For insurers, integrating ESG within the core business and operations means pivoting their underwriting, investing and risk management strategies, and developing tailored ESG products and services. But slow adoption processes and dated technology are dragging that transformation, McLaughlin said.

“I don’t know that I’ve ever come across a person in insurance who has said: ‘I’d like to roll out my products more deliberately,'” he noted with a chuckle. “They want to move faster. The limiter tends to be the underlying technology, and the speed with which it can build new products that can address sustainability concerns.”

Read next: More than 90% of insurers implement ESG considerations – report

Working with regulators

Regulators are another piece in the sustainability puzzle for insurers.

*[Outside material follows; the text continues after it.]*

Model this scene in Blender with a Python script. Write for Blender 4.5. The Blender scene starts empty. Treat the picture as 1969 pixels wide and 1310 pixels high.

According to the IBM study, regulatory concerns are the top external factor, cited by 58% of insurance CEOs, that will impact their enterprise over the next 2-3 years.

How can CEOs address regulatory pressures on top of stakeholder demands? The answer to that, McLaughlin said, is to lean in and collaborate.

“When regulators in the United States [tell insurance companies]: ‘Hey, we want some evidence that you are managing climate impact in your portfolio,’ the result of that will inevitably be that the industry will attempt to make poor environmental practices more expensive from a risk standpoint. Because you run the risk of investor revolts, litigation, environmentally-based lawsuits, or environmental regulatory changes,” McLaughlin explained.

“Those businesses that are not building ESG are in fact riskier. If the industry prices that risk appropriately, it will encourage not just insurance, but all industries to be more responsible.”

Therein lies the opportunity for insurers to partner with regulators and stakeholders to drive down bad practices through a combination of management and financial incentives.

McLaughlin said the conversation should strive for compromise: “We have figure out how to work with politicians to manage those changes in ways that encourage sustainability, while not being completely oblivious to the fact that if you raise insurance rates 30%, you price out a lots of the market.”

‘Insurers can be a force for good’

ESG considerations, amid an already complex economic environment, can seem like a minefield of risk. But insurers are uniquely positioned to be a force for good, McLaughlin told Insurance Business.

“Our industry’s biggest opportunity is managing our investments to encourage sustainable practice. There is no other industry that can work with these companies to help them improve their environmental practice, to encourage that reduction of environmental impact through risk premiums and products,” he stressed.

“A third of CEOs in our industry are already trying to drive those sorts of products with business partners. I think that number is going to be double in a couple of years.”